Ajay Kumar Tripathi, J.@mdashShorn of all other details and the submissions which have been made at the bar by the learned senior counsel representing the petitioner, one aspect does merit consideration, in view of the well settled proposition in this regard by several decisions rendered not only by this Court but even the apex Court.
2. Respondent authorities in exercise of power under Rule 43(b) as well as Rule 139(a) and (b) of the Bihar Pension Rules have decided to withhold 100 per cent pension of the petitioner on the basis of a departmental enquiry conducted against him twice over. According to the petitioner, neither in the first enquiry report nor in the second enquiry report the enquiry officer found the petitioner guilty of any of the charges framed against him. This would be borne out from the enquiry reports which have been brought on record by the petitioner. But despite such a finding of innocence, the respondent disciplinary authority issued a second show-cause and decided to impose punishment. Petitioner superannuated in the meanwhile on 31.8.1995, so recourse to 43(b) and 139 (a) & (b) of Bihar Pension Rules was taken. He submits that the whole procedure has been given a go-by by not giving the petitioner a notice of disagreement with the material for doing so, by the disciplinary authority, contrary to the findings recorded by the enquiry officer.
3. The right of the disciplinary authority to disagree with the findings of the enquiry officer is not disputed at all. But it is well settled that if there is disagreement with the findings of the enquiry officer, by the disciplinary authority, the disciplinary authority has to give a notice of disagreement along with the materials for such a disagreement to the delinquent. But from the records it emerges that no separate notice for disagreement was given to the petitioner. Only a second show-cause was given based on which the punishment contained in Annexure-12 dated 26.8.1997 came to be passed.
4. Petitioner has also brought on record a so-called order of punishment dated 25.8.1995 where respondents decided to record a warning in the service book for the period 1989-90.
5. Yet another prayer on behalf of the petitioner besides quashing of the punishment orders is to grant him promotion for the period he was entitled to. This prayer of the petitioner is being rejected primarily on the ground that the petitioner is not entitled to demand or pray for multiplicity of relief in one writ application. The present writ application will have to be confined to the punishment orders which have been passed against him and nothing more.
6. In the counter affidavit which has been filed on behalf of the respondent State they have stated that there were serious charges against the petitioner, which primarily related to large scale of purchases beyond the power and sanctioned budget vested in the petitioner. The entire exercise of holding the departmental enquiry culminated from the said fact. Though the enquiry officer was evasive in his findings but the disciplinary authority disagreed and a second show-cause was issued before imposition of punishment. The punishment imposed was the least which could be done for his misdemeanour while being posted as an officiating Executive Engineer in the project.

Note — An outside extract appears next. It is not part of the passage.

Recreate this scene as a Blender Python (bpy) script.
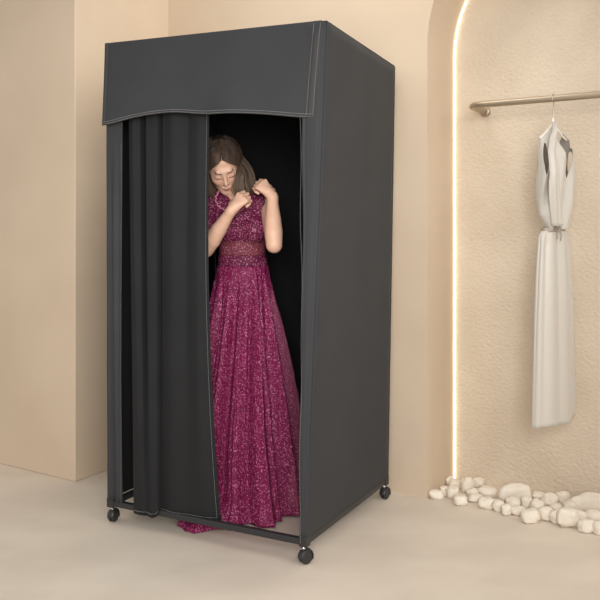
import bpy, bmesh, math, random
import numpy as np
from mathutils import Vector, Matrix, noise
random.seed(7)
for o in list(bpy.data.objects): bpy.data.objects.remove(o)
S = bpy.context.scene
COL = S.collection
PI = math.pi
# ---------------------------------------------------------------- camera
cam_d = bpy.data.cameras.new('camera'); cam = bpy.data.objects.new('camera', cam_d); COL.objects.link(cam)
cam.location = (0, 0, 1.25); cam.rotation_euler = (PI/2, 0, 0)
cam_d.sensor_width = 36; cam_d.lens = 47.4; cam_d.shift_y = -0.12; cam_d.clip_start = 0.05
S.camera = cam
# ---------------------------------------------------------------- world, lights, exposure
S.view_settings.view_transform = 'Standard'; S.view_settings.look = 'None'
S.view_settings.gamma = 1; S.view_settings.use_curve_mapping = False
S.view_settings.exposure = 0.0
w = bpy.data.worlds.new('world'); S.world = w; w.use_nodes = True
w.node_tree.nodes['Background'].inputs[0].default_value = (1.0, 0.96, 0.91, 1)
w.node_tree.nodes['Background'].inputs[1].default_value = 0.64
def area(name, loc, target, size, power, color):
    d = bpy.data.lights.new(name, 'AREA'); d.shape = 'RECTANGLE'; d.size, d.size_y = size
    d.energy = power; d.color = color
    o = bpy.data.objects.new(name, d); COL.objects.link(o); o.location = loc
    o.rotation_euler = (Vector(target) - Vector(loc)).to_track_quat('-Z', 'Y').to_euler()
    return o
area('front_softbox', (0.15, -0.3, 1.75), (-0.25, 3.4, 1.2), (1.5, 1.5), 24, (1, .97, .93)).data.spread = math.radians(75)
area('right_softbox', (2.9, 0.6, 3.0), (-0.6, 3.8, 1.2), (2.4, 2.0), 42, (1, .97, .93))
area('wall_washer', (0.15, 3.2, 3.3), (0.15, 4.0, 2.2), (1.0, 0.3), 13, (1, .95, .88))

# ---------------------------------------------------------------- materials
def mat(name, color, rough=.6, **k):
    m = bpy.data.materials.new(name); m.use_nodes = True
    b = m.node_tree.nodes['Principled BSDF']
    b.inputs['Base Color'].default_value = (*color, 1); b.inputs['Roughness'].default_value = rough
    for n, v in k.items():
        b.inputs[n.replace('_', ' ')].default_value = v
    return m
def nodes(m): return m.node_tree.nodes, m.node_tree.links, m.node_tree.nodes['Principled BSDF']
def noise_color(m, c1, c2, scale, detail=4, lo=.35, hi=.65, stretch=None, second=None):
    N, L, B = nodes(m)
    tc = N.new('ShaderNodeTexCoord'); src = tc.outputs['Object']
    if stretch:
        mp = N.new('ShaderNodeMapping'); mp.inputs['Scale'].default_value = stretch
        L.new(src, mp.inputs[0]); src = mp.outputs[0]
    nz = N.new('ShaderNodeTexNoise'); nz.inputs['Scale'].default_value = scale; nz.inputs['Detail'].default_value = detail
    L.new(src, nz.inputs['Vector'])
    r = N.new('ShaderNodeValToRGB'); r.color_ramp.elements[0].position = lo; r.color_ramp.elements[1].position = hi
    r.color_ramp.elements[0].color = (*c1, 1); r.color_ramp.elements[1].color = (*c2, 1)
    L.new(nz.outputs['Fac'], r.inputs[0]); L.new(r.outputs[0], B.inputs['Base Color'])
    return src, nz, r
def bump(m, scale, strength, dist=.01, detail=3, stretch=None, kind='noise'):
    N, L, B = nodes(m)
    tc = N.new('ShaderNodeTexCoord'); src = tc.outputs['Object']
    if stretch:
        mp = N.new('ShaderNodeMapping'); mp.inputs['Scale'].default_value = stretch
        L.new(src, mp.inputs[0]); src = mp.outputs[0]
    nz = N.new('ShaderNodeTexNoise'); nz.inputs['Scale'].default_value = scale; nz.inputs['Detail'].default_value = detail
    L.new(src, nz.inputs['Vector'])
    bp = N.new('ShaderNodeBump'); bp.inputs['Strength'].default_value = strength; bp.inputs['Distance'].default_value = dist
    L.new(nz.outputs['Fac'], bp.inputs['Height']); L.new(bp.outputs[0], B.inputs['Normal'])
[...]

7. This Court has certain reservation on the stand taken by the respondents on two counts. Number one that no notice for disagreement with necessary material has been brought on record and second that no evidence has been shown that such a step was taken in this regard. In absence of such a notice the second show-cause notice and the punishment thereafter will not help the respondents in any manner. Since this failure on the part of the respondents is prejudicial to the interest of the petitioner, the Court has no option but to interfere with the orders of punishment.
8. Both Annexures 12 and 13 are quashed but matter is remanded back to the disciplinary authority with liberty to him to give notice to the petitioner with material and evidence which has come during the course of enquiry, which forms the basis for disagreement or conclusions contrary to the findings of the enquiry officer. If he is not satisfied with the explanation offered by the petitioner then may consider issuing a second show cause and the consequential order may follow. As of now, for the infirmity noted above, the orders of punishment cannot be sustained.
9. The writ application is allowed and the two impugned orders are quashed and set aside and matter is remitted back.
10. Since this matter has dragged on for many years now and the petitioner retired many years ago, the Court expects that the respondents will give utmost priority to the issue and would try to take the matter to its logical end within a period of six months from the date of communication/production of a copy of this order.